4 Chinese Workers among 9 Abducted in Darfur
Armed men have kidnapped four Chinese nationals and five Sudanese workers engaged in road construction in Sudan's strife-ridden Darfur region, the official SUNA news agency reported on Monday.
The attackers abducted the men and seized their vehicles on Saturday as they were finishing their work for the day, the report said, without naming the construction company nor indicating who was behind the kidnapping.
Recent years have seen a wave of kidnappings for ransom in Darfur, where ethnic rebels a decade ago began an uprising against the Arab-dominated Khartoum government.

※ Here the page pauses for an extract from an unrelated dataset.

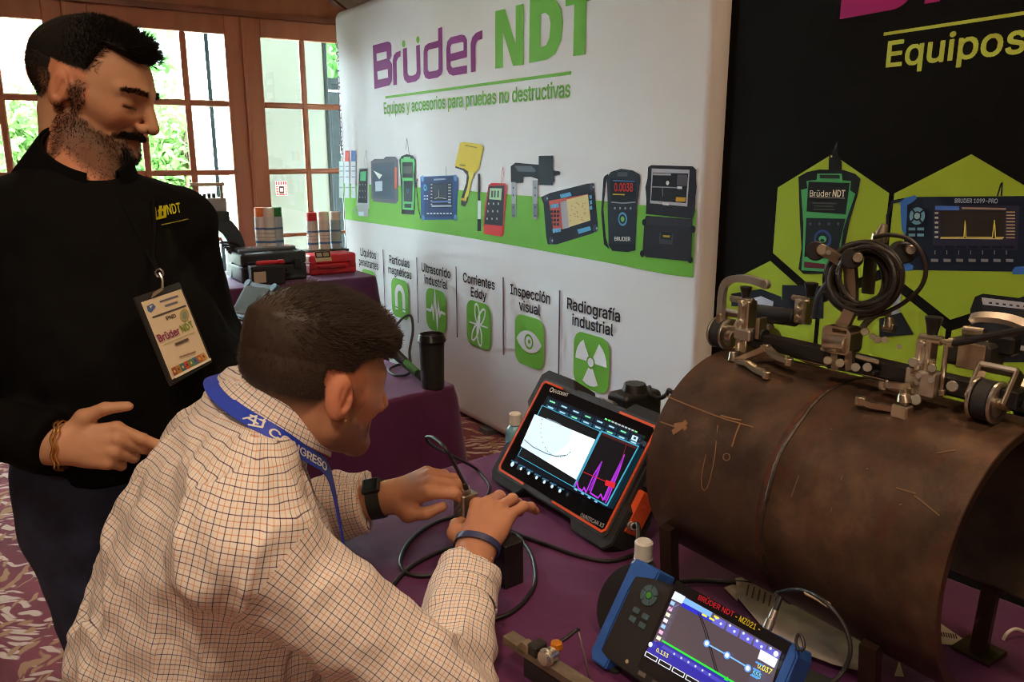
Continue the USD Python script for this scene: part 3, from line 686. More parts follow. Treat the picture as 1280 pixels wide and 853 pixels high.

Although violence is down from its peak, villages have been razed and rebel-government fighting, banditry, inter-Arab and tribal disputes continue to afflict the region, in Sudan's far west.
Early last year, rebels of the Sudan People's Liberation Movement-North (SPLM-N) abducted a group of 29 Chinese workers in southern Sudan.
The captives, who were involved in a road-building project in South Kordofan state, were abducted on January 28, 2011 when the SPLM-N destroyed a Sudanese military convoy between Rashad town and Al-Abbasiya and took over the area.
They were released unharmed after 11 days.
China is Sudan's major trading partner, the largest buyer of Sudanese oil and a key military supplier to the Khartoum regime.